* [WRITTEN REQUEST] Transcribe every line from the top down to the line with "scene=bpy.context.scene", both ends included, but not the pictures.

* [MATERIAL PROVIDED]

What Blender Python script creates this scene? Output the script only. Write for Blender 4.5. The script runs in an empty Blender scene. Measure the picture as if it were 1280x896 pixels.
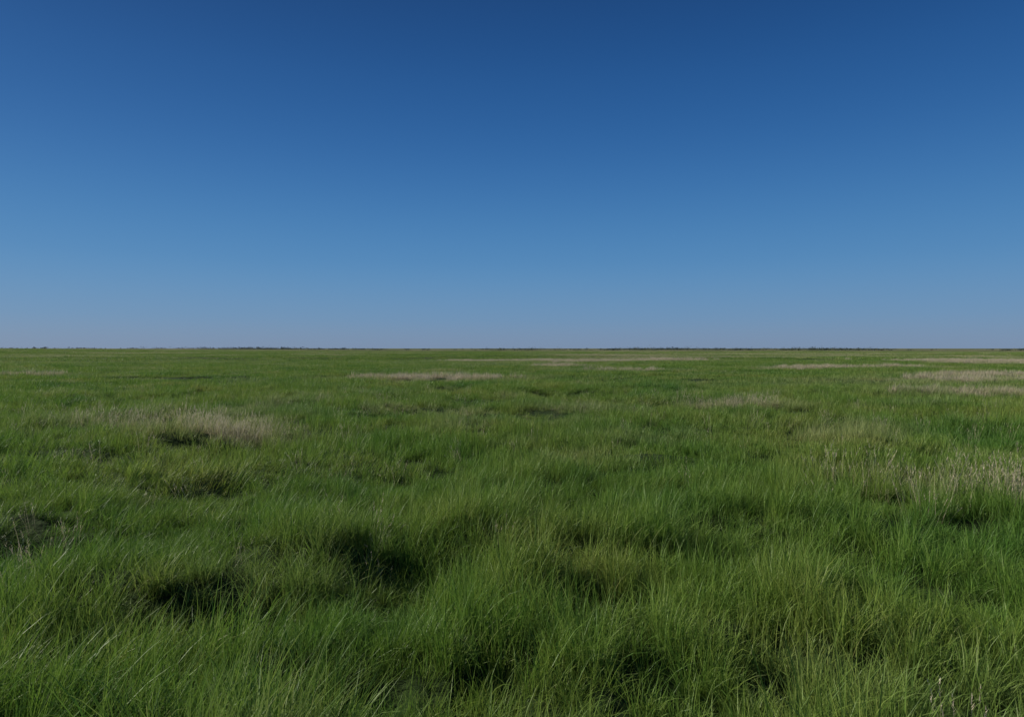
import bpy, math, numpy as np
from mathutils import Vector
rng=np.random.default_rng(7)
scene=bpy.context.scene

# ---------------- noise helpers ----------------
def _hash(ix,iy,seed):
    h=(ix.astype(np.int64)*374761393+iy.astype(np.int64)*668265263+seed*1442695041)&0x7fffffff
    h=((h^(h>>13))*1274126177)&0x7fffffff
    h=(h^(h>>16))
    return (h&0xffff)/65535.0
def vnoise(x,y,seed=0):
    x=np.asarray(x,float);y=np.asarray(y,float)
    ix=np.floor(x);iy=np.floor(y);fx=x-ix;fy=y-iy
    fx=fx*fx*fx*(fx*(fx*6-15)+10);fy=fy*fy*fy*(fy*(fy*6-15)+10)
    ix=ix.astype(np.int64);iy=iy.astype(np.int64)
    a=_hash(ix,iy,seed);b=_hash(ix+1,iy,seed);c=_hash(ix,iy+1,seed);d=_hash(ix+1,iy+1,seed)
    return (a*(1-fx)+b*fx)*(1-fy)+(c*(1-fx)+d*fx)*fy
def fbm(x,y,seed=0,o=3):
    x=np.asarray(x,float);y=np.asarray(y,float)
    s=0;a=1;t=0
    for i in range(o):
        c,sn=math.cos(0.7*i+0.4),math.sin(0.7*i+0.4)
        s=s+a*vnoise((x*c-y*sn)*2**i+17.3*i,(x*sn+y*c)*2**i-9.1*i,seed+i);t+=a;a*=.5
    return s/t
def sstep(a,b,x):
    t=np.clip((x-a)/(b-a),0,1);return t*t*(3-2*t)

# hollows between tussocks: x,y,rx,ry,depth
HOL=[(-4.1,6.1,1.45,.75,.42),(-5.9,6.6,1.0,.7,.36),(-3.85,8.2,.75,.6,.28),(-2.05,9.2,1.0,.75,.34),(-5.1,12.4,1.25,.85,.46),
(-.8,5.2,.70,.55,.38),(.5,4.9,.36,.60,.38),(-1.9,4.45,.90,.55,.43),(-2.7,3.75,.75,.38,.38),(-.08,3.45,.24,.6,.34),
(1.76,5.9,.50,.5,.28),(1.6,4.1,.24,.4,.30),(-.95,3.55,.30,.32,.26),(1.6,26,1.1,1.5,.42),(-21.6,39,1.3,2.0,.38),(-18,39,.9,2,.38),
(-15.2,39,1.0,2.,.40),(-10.8,40,1.0,2.,.36),(-5.2,37,2.4,1.6,.27),(4.4,6.5,.6,.5,.2),(-2.6,18,1,1,.2),(-3,28,1.2,1.6,.28),(5,33,1.3,1.8,.3),(.5,17,.8,1.0,.18)]
def hollow(x,y):
    r=0
    wx=x+.55*(fbm(x*2.1,y*2.1,31)-.5);wy=y+.50*(fbm(x*2.1,y*2.1,37)-.5)
    for (cx,cy,rx,ry,d) in HOL:
        q=((wx-cx)/rx)**2+((wy-cy)/ry)**2
        r=np.maximum(r,d*np.exp(-q))
    rr=np.hypot(x,y)
    r=np.maximum(r,(.10+.04*(1-sstep(5,9,rr)))*sstep(.57,.76,fbm(x*1.15+.5*y,y*1.3,41,2)))
    r=np.maximum(r,.14*sstep(.58,.78,fbm(x*2.2+.25*y,y*.8,47,2))*(1-sstep(6,11,rr)))
    return r
def bank(x,y): # tussock shoulders beside each hollow
    r=0
    for (cx,cy,rx,ry,d) in HOL:
        r=np.maximum(r,d*.42*np.exp(-((x-cx+rx*1.0)/(rx*.8))**2-((y-cy-ry*.95)/(ry*.6))**2))
    return r
def height(x,y):
    x=np.asarray(x,float);y=np.asarray(y,float)
    r=np.hypot(x,y)
    h=.24*(fbm(x*.6,y*.8,1,2)-.5)*sstep(1,3,r)*(1-.6*sstep(12,40,r))+.25*(fbm(x*.16,y*.2,5,2)-.5)*sstep(1,8,r)*(1-.5*sstep(20,60,r))
    h=h+.7*(fbm(x*.02,y*.02,8,2)-.5)*sstep(20,120,r)*(1-.6*sstep(200,900,r))
    h=h-.70*hollow(x,y)*(1-sstep(50,90,r))+bank(x,y)
    h=h+1.6*sstep(60,260,-x)*sstep(150,400,r)*(1-sstep(500,900,r))
    return h
DRY=[(-5.0,40,4.6,2.0,1.3),(-5.7,13.7,1.35,.50,1.15),(-1,98,9,5,1.1),(4.5,66,2.6,2.8,1.1),(11,90,7,5,1.1),(21,92,6,5,1.1),(27,60,4.5,2.6,1.1),(34,62,3,2,.9),(22,56,2,1.5,.9),(17.8,25.5,2.8,1.3,1.2),
(7.0,21,1.5,.9,.8),(5.7,8.3,.8,.4,.45),(-9.0,15.5,.8,.6,.55),(31,44,5,2.0,1.),(-32,45,3,1.4,.5),(45,130,14,8,1),(75,140,14,8,1),(25,150,16,9,1),(100,200,30,12,1),(-60,110,16,4,.5)]
def dryf(x,y):
    r=np.hypot(x,y)
    d=0
    for (cx,cy,rx,ry,s) in DRY:
        n=.5+1.1*fbm(x/ (rx*.4),y/(ry*.8),55,2)
        d=np.maximum(d,s*np.clip(n*np.exp(-(((x-cx)/rx)**2+((y-cy)/ry)**2)),0,1))
    band=sstep(.56,.71,fbm(x*.06,y*.10,61,3))*sstep(18,60,r)*sstep(-20,30,x)*.7
    band2=sstep(.56,.70,fbm(x*.03,y*.05,67,3))*sstep(60,150,r)*.5
    small=.30*sstep(.58,.8,fbm(x*.5,y*.6,71,2))*(.35+.65*sstep(7,16,r))
    return np.clip(np.maximum(np.maximum(d,band),np.maximum(band2,small)),0,1)
def lush(x,y):
    return fbm(x*1.9,y*2.1,81,3)

# ---------------- materials ----------------
def newmat(n):
    m=bpy.data.materials.new(n);m.use_nodes=True;m.node_tree.nodes.clear();return m,m.node_tree.nodes,m.node_tree.links
def blade_mat(name,dryonly=False):
    m,N,L=newmat(name)
    out=N.new('ShaderNodeOutputMaterial')
    geo=N.new('ShaderNodeNewGeometry')
    big=N.new('ShaderNodeTexNoise');big.inputs['Scale'].default_value=.26;big.inputs['Detail'].default_value=7;big.inputs['Roughness'].default_value=.65
    L.new(geo.outputs['Position'],big.inputs['Vector'])
    r1=N.new('ShaderNodeValToRGB');e=r1.color_ramp.elements
    if dryonly:
        e[0].position=.3;e[0].color=(.46,.39,.25,1);e[1].position=.75;e[1].color=(.66,.58,.40,1)
    else:
        e[0].position=.36;e[0].color=(.095,.205,.028,1)
        e[1].position=.66;e[1].color=(.260,.305,.060,1)
        k=e.new(.5);k.color=(.168,.266,.038,1)
    L.new(big.outputs['Fac'],r1.inputs['Fac'])
    at=N.new('ShaderNodeAttribute');at.attribute_name='bl'
    sp=N.new('ShaderNodeSeparateColor');L.new(at.outputs['Color'],sp.inputs[0])
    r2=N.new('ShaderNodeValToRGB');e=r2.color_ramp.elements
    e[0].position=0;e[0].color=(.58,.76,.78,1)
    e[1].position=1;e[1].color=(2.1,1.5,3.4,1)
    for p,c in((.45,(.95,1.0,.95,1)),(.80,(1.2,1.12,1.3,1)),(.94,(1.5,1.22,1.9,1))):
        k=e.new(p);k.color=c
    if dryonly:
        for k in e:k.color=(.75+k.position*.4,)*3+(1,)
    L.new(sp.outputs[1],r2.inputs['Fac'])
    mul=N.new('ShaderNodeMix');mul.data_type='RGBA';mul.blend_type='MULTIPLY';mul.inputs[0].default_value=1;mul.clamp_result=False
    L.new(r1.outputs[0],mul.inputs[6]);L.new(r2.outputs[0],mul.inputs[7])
    ia=N.new('ShaderNodeAttribute');ia.attribute_type='INSTANCER';ia.attribute_name='dry'
    mx=N.new('ShaderNodeMix');mx.data_type='RGBA'
    L.new(ia.outputs['Fac'],mx.inputs[0]);L.new(mul.outputs[2],mx.inputs[6])
    mx.inputs[7].default_value=(.52,.45,.28,1)
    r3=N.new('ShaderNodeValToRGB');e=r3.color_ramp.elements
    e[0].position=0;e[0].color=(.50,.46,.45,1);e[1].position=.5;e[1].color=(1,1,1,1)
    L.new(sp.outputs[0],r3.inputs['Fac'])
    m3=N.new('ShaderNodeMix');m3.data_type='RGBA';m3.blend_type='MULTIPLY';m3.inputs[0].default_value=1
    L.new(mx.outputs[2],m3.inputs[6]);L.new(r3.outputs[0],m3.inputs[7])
    p=N.new('ShaderNodeBsdfPrincipled');p.inputs['Roughness'].default_value=.48
    p.inputs['Specular IOR Level'].default_value=.28
    L.new(m3.outputs[2],p.inputs['Base Color'])
    tr=N.new('ShaderNodeBsdfTranslucent');L.new(m3.outputs[2],tr.inputs['Color'])
    ms=N.new('ShaderNodeMixShader');ms.inputs[0].default_value=.38
    L.new(p.outputs[0],ms.inputs[1]);L.new(tr.outputs[0],ms.inputs[2]);L.new(ms.outputs[0],out.inputs[0])
    return m
M_green=blade_mat('grass_blade');M_dry=blade_mat('dry_blade',True)

def ground_mat():
    m,N,L=newmat('meadow_soil_and_turf')
    out=N.new('ShaderNodeOutputMaterial');p=N.new('ShaderNodeBsdfPrincipled')
    p.inputs['Roughness'].default_value=.95;p.inputs['Specular IOR Level'].default_value=.1
    at=N.new('ShaderNodeAttribute');at.attribute_name='gd'
    sp=N.new('ShaderNodeSeparateColor');L.new(at.outputs['Color'],sp.inputs[0])
    geo=N.new('ShaderNodeNewGeometry')
    n=N.new('ShaderNodeTexNoise');n.inputs['Scale'].default_value=.08;n.inputs['Detail'].default_value=8;n.inputs['Roughness'].default_value=.7
    L.new(geo.outputs['Position'],n.inputs['Vector'])
    r=N.new('ShaderNodeValToRGB');e=r.color_ramp.elements
    e[0].position=.35;e[0].color=(.060,.088,.024,1);e[1].position=.68;e[1].color=(.135,.140,.058,1)
    L.new(n.outputs['Fac'],r.inputs['Fac'])
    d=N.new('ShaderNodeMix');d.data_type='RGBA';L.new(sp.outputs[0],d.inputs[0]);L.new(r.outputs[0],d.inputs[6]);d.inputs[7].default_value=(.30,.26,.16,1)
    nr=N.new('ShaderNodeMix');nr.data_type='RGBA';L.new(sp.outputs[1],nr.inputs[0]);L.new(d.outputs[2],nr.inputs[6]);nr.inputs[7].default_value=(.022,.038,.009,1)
    L.new(nr.outputs[2],p.inputs['Base Color'])
    n2=N.new('ShaderNodeTexNoise');n2.inputs['Scale'].default_value=3;n2.inputs['Detail'].default_value=8
    L.new(geo.outputs['Position'],n2.inputs['Vector'])
    b=N.new('ShaderNodeBump');b.inputs['Distance'].default_value=.3;b.inputs['Strength'].default_value=.7
    L.new(n2.outputs['Fac'],b.inputs['Height']);L.new(b.outputs[0],p.inputs['Normal']);L.new(p.outputs[0],out.inputs[0])
    return m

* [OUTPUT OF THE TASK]
What Blender Python script creates this scene? Output the script only. Write for Blender 4.5. The script runs in an empty Blender scene. Measure the picture as if it were 1280x896 pixels.
import bpy, math, numpy as np
from mathutils import Vector
rng=np.random.default_rng(7)
scene=bpy.context.scene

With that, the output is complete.